AMLP provides exposure to midstream energy infrastructure companies structured as master limited partnerships (MLPs), which operate pipelines, storage facilities, and processing plants. These firms generate steady cash flows from long-term contracts and pass most of it through to investors as tax-advantaged distributions.

How It Works

The fund tracks the Alerian MLP Infrastructure Index, holding the 25 largest energy infrastructure MLPs weighted by market cap with individual positions capped at 10%. It's structured as a C-corporation rather than a traditional ETF, which means it pays corporate taxes but allows regular brokerage accounts to avoid K-1 tax forms.
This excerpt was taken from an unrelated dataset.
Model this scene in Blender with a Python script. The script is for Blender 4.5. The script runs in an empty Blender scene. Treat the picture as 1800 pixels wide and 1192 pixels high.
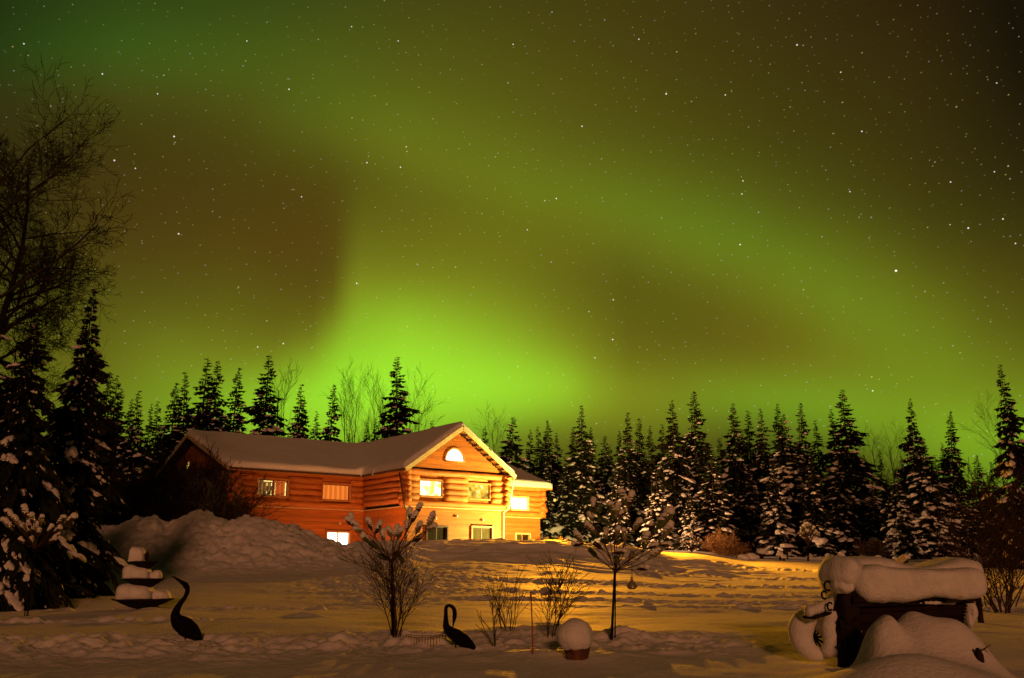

Rebalances quarterly to maintain exposure to the largest pipeline operators.

Key Features

  • 7.4% yield from MLP distributions without K-1 tax hassles
  • C-corp structure simplifies taxes but creates tracking error due to embedded tax liability
  • Pure-play exposure to toll-road-like energy infrastructure assets

Risks

  • Energy sector correlation despite stable business models — can drop 30%+ when oil crashes
  • C-corp structure creates 15-20% drag from corporate taxes, widening NAV discount in selloffs
  • Distribution cuts possible if energy volumes decline — yield dropped from 8% to 4% in 2020

Who Should Own This

Income-focused investors who want energy infrastructure exposure without the tax complexity of owning MLPs directly. Works best as a 2-5% portfolio position for those comfortable with energy sector volatility in exchange for high current income. Not suitable for tax-deferred accounts where MLP tax advantages are wasted.